Stated problem | Spot each line that carries the word "wide"; copy those lines.

Listed entries |
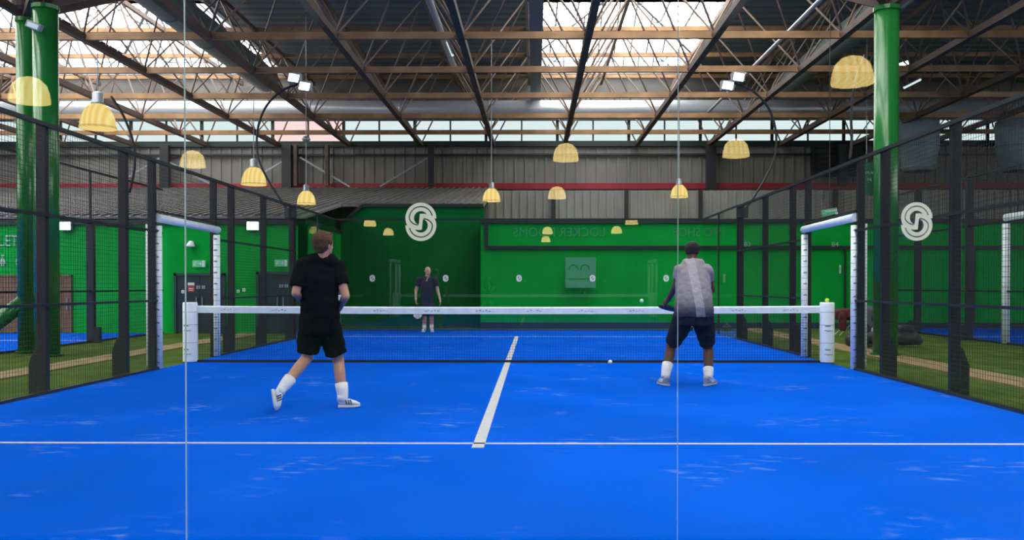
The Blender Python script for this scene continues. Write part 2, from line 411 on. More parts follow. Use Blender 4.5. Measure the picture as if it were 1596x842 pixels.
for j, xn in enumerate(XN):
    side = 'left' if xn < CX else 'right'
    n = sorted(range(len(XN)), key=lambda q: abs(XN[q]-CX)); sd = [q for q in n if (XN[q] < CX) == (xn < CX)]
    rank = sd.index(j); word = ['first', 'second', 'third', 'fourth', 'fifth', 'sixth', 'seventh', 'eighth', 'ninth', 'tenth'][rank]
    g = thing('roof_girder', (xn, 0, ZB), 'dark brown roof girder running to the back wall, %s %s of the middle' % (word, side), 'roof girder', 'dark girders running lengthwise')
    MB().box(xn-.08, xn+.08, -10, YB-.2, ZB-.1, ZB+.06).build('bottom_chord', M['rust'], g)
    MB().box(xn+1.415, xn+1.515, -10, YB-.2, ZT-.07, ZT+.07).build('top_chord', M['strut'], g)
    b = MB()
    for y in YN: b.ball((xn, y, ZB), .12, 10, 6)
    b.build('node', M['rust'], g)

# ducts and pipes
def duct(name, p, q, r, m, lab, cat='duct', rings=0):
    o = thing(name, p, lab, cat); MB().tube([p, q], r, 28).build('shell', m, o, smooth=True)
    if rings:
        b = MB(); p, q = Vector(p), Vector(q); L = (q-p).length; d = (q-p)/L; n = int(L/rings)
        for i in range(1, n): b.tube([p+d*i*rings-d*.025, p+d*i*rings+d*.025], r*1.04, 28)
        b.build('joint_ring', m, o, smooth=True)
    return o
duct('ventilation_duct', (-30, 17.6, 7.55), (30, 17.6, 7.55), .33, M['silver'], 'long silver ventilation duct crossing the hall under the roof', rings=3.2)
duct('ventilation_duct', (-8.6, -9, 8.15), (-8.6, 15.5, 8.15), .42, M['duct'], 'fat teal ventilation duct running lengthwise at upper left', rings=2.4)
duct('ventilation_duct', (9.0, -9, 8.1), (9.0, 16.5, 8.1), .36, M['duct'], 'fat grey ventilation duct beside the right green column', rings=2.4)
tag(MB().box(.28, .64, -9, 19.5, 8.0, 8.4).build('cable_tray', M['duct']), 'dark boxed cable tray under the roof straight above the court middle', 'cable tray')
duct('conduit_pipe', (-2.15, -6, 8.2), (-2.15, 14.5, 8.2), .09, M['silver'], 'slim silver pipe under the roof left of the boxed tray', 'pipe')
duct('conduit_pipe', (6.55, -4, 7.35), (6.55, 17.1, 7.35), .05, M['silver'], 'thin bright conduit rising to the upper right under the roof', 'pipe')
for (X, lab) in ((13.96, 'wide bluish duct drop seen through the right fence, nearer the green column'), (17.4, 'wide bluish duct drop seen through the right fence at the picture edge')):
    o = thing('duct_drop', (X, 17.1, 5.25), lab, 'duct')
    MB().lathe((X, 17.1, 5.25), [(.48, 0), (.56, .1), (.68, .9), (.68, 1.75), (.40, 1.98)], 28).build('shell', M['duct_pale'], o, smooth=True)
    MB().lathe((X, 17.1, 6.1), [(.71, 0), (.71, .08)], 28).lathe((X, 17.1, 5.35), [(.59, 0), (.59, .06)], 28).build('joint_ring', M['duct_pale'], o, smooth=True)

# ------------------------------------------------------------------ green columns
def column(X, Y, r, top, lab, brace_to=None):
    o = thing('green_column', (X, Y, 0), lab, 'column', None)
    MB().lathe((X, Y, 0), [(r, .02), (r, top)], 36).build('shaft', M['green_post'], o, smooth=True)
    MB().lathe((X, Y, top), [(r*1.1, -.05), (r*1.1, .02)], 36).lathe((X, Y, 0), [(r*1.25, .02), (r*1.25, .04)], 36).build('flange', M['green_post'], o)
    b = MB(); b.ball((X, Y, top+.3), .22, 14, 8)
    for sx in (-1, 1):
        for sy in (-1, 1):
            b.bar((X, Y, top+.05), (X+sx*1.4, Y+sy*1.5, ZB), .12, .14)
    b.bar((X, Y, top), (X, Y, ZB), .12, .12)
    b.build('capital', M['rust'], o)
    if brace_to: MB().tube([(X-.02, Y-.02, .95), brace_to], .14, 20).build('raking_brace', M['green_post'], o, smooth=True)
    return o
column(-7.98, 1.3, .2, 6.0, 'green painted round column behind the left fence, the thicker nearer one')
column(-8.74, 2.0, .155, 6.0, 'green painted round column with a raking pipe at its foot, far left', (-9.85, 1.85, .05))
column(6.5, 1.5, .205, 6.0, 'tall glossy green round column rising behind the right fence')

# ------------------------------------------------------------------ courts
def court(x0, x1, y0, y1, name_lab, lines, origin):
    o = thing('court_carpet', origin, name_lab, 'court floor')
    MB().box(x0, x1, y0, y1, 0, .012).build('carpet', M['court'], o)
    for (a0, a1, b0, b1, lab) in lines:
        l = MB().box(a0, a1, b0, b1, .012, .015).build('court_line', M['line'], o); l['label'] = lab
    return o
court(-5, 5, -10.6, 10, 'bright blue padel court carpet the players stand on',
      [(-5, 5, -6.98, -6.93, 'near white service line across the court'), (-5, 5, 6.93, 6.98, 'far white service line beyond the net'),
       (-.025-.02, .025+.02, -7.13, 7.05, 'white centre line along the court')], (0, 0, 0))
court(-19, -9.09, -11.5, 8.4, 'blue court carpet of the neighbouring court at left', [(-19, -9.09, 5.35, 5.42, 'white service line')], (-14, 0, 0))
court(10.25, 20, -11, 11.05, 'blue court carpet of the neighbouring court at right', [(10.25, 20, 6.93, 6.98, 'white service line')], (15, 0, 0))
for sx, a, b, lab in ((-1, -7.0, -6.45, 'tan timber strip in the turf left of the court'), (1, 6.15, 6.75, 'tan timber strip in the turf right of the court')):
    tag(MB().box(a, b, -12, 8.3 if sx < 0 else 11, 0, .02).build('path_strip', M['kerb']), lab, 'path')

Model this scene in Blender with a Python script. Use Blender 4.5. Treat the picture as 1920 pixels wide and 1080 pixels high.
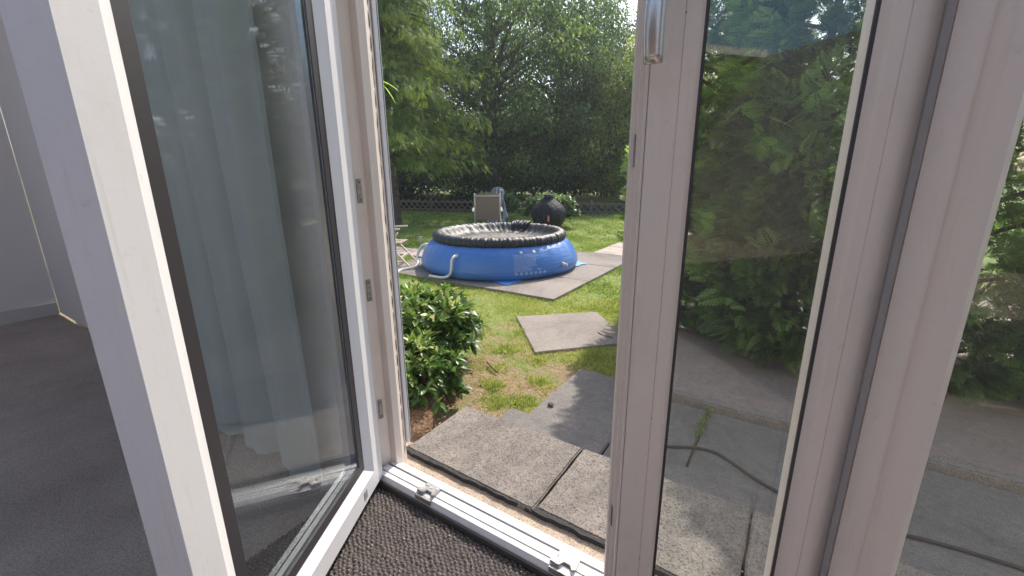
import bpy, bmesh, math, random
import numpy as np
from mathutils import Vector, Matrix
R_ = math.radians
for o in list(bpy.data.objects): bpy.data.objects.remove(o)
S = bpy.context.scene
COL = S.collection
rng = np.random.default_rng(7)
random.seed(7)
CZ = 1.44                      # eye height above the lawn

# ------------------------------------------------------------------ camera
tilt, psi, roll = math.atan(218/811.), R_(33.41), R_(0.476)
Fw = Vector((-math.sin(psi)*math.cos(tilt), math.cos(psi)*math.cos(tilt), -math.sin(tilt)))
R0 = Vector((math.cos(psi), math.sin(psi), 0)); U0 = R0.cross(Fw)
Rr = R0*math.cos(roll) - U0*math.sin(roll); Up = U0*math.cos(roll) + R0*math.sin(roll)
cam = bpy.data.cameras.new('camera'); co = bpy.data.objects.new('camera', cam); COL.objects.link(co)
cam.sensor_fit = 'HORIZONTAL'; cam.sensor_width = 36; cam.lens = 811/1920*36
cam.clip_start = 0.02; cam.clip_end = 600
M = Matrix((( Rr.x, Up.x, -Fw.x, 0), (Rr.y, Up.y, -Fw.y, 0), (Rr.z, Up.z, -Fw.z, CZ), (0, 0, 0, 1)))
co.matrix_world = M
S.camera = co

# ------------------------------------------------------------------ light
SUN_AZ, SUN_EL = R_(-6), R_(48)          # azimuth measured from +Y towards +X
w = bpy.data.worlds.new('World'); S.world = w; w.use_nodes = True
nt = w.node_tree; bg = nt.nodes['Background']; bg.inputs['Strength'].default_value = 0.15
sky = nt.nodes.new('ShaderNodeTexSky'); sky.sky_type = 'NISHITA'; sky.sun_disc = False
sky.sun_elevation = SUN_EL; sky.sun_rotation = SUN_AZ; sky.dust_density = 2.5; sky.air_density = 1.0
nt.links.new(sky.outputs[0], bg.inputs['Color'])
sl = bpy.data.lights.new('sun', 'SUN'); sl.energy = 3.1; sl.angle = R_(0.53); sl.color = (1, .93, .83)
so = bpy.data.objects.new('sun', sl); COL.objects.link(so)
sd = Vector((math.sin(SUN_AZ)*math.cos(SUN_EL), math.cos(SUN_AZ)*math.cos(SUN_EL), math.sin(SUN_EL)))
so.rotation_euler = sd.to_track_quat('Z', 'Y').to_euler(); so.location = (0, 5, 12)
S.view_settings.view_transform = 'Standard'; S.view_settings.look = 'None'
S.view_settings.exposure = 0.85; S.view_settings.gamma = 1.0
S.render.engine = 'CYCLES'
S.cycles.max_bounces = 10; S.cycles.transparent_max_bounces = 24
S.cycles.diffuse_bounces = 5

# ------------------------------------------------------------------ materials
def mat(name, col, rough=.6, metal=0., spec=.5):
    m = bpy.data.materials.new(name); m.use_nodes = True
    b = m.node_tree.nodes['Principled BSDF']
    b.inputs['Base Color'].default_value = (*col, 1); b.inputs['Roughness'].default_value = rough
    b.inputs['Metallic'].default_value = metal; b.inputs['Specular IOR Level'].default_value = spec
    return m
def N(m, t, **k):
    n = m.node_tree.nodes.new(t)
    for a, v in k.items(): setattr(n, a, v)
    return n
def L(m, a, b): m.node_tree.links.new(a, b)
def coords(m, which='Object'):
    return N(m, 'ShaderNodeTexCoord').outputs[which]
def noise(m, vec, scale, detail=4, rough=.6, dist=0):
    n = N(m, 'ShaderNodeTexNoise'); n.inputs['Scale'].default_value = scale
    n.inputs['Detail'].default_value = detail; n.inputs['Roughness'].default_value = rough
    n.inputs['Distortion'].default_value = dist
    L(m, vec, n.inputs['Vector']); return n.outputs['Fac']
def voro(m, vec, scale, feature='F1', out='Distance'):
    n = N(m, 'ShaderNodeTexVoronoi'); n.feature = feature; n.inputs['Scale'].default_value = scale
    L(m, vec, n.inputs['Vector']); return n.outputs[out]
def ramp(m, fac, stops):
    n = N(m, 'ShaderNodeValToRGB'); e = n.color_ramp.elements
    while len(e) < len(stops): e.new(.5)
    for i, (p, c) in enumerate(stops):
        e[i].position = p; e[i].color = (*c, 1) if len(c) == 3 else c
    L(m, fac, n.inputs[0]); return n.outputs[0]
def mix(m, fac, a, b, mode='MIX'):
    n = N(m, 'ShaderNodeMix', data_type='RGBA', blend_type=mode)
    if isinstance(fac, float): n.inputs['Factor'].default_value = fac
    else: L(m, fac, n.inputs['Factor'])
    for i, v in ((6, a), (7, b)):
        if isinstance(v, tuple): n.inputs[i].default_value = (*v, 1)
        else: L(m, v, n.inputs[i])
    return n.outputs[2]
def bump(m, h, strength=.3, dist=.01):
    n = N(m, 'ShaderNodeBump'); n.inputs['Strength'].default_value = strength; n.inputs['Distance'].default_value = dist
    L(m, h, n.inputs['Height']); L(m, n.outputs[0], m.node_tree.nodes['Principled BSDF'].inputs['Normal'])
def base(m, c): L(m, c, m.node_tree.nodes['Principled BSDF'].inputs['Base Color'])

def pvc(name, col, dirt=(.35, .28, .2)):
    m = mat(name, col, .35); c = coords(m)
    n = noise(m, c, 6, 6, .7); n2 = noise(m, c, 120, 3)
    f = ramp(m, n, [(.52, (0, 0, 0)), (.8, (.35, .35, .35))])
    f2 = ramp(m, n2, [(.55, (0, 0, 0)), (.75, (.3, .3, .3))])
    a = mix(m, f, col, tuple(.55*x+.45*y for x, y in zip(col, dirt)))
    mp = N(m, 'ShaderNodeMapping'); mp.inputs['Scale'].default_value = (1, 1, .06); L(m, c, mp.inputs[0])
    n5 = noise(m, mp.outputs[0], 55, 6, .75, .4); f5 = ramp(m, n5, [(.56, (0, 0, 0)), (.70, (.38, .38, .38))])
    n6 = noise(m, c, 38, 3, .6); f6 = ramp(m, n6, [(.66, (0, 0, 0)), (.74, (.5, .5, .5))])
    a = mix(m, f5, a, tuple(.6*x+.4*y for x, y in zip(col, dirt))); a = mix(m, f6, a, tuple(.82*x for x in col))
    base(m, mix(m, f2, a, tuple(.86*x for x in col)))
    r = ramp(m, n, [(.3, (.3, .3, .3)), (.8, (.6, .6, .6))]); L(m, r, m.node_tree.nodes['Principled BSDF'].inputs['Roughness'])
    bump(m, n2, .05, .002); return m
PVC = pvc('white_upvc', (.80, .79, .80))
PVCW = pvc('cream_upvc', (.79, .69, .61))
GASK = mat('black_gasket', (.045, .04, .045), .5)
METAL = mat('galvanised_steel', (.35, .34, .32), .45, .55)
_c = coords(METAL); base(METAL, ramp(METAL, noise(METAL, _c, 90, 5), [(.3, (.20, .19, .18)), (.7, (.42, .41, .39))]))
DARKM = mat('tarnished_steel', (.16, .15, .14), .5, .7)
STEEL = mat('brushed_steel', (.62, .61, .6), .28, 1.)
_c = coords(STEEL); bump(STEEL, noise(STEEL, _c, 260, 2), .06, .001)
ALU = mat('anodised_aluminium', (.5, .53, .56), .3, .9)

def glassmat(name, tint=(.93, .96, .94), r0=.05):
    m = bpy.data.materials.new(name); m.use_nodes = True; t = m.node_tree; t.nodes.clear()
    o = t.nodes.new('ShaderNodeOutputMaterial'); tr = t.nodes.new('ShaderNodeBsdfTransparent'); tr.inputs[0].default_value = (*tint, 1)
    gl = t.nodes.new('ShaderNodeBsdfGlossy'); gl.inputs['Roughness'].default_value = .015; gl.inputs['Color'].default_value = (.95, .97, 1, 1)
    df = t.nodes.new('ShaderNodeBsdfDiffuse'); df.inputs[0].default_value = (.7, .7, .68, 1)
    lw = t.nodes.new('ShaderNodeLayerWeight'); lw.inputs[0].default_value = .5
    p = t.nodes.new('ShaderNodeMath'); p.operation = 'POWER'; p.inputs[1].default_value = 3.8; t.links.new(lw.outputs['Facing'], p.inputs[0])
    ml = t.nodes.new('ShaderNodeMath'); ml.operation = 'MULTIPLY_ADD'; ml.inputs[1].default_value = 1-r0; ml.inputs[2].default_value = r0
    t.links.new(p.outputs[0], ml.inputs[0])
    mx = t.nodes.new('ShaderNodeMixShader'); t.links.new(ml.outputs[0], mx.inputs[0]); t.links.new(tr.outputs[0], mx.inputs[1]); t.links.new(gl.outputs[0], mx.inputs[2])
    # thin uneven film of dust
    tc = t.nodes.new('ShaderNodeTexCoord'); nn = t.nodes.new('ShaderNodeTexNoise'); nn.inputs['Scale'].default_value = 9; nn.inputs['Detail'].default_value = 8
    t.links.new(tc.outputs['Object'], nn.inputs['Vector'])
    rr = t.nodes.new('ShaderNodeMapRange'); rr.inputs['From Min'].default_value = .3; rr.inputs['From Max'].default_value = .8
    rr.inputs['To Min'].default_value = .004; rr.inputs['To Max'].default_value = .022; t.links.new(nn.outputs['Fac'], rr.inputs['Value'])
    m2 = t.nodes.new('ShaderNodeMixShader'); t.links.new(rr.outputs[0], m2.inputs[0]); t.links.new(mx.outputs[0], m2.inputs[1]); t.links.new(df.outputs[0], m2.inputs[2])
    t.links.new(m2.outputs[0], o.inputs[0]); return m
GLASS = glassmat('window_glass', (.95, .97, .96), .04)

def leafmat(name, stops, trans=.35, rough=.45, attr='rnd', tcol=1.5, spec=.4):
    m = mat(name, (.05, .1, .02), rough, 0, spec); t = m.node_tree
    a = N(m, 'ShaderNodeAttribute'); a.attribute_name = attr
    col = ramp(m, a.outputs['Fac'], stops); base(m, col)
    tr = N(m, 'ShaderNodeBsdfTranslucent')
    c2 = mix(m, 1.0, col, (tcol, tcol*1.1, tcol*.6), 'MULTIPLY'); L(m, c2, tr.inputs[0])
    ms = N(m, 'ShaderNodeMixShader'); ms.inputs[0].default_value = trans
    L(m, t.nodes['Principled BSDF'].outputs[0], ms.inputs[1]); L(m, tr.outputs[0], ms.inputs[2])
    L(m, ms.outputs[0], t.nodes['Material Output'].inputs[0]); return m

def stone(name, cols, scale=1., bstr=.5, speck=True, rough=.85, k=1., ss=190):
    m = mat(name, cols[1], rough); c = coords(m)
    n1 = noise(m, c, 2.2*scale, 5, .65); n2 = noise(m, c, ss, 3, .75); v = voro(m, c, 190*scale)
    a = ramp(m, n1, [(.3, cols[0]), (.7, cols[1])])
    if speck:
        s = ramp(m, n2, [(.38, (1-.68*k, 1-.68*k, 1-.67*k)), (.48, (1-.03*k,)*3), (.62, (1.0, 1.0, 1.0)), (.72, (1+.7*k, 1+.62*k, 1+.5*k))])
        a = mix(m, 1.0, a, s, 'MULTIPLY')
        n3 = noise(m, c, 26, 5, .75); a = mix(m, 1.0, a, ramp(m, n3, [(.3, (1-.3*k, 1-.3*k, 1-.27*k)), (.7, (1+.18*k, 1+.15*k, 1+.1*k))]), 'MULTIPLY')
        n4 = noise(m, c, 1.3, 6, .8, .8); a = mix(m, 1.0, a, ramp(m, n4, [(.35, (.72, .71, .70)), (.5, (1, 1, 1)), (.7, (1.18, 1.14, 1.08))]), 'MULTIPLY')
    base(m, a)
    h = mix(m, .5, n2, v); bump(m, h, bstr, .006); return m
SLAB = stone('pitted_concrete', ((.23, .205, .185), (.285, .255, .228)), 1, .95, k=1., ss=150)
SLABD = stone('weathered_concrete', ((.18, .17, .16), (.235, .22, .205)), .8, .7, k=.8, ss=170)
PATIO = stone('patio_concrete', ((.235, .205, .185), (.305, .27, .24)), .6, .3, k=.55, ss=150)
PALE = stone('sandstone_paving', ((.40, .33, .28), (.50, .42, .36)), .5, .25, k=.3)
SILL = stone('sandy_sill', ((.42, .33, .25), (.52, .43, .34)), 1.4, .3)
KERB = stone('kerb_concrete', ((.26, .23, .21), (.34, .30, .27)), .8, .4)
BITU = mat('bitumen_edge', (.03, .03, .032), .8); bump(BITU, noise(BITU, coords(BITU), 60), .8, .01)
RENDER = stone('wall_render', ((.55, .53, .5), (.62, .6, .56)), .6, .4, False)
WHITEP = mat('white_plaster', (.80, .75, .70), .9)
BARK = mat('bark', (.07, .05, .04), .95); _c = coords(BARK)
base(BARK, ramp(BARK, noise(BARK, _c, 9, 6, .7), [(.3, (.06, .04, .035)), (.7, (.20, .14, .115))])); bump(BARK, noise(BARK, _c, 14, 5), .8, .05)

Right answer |
for (X, lab) in ((13.96, 'wide bluish duct drop seen through the right fence, nearer the green column'), (17.4, 'wide bluish duct drop seen through the right fence at the picture edge')):
Model this scene in Blender with a Python script. Use Blender 4.5. Treat the picture as 1920 pixels wide and 1080 pixels high.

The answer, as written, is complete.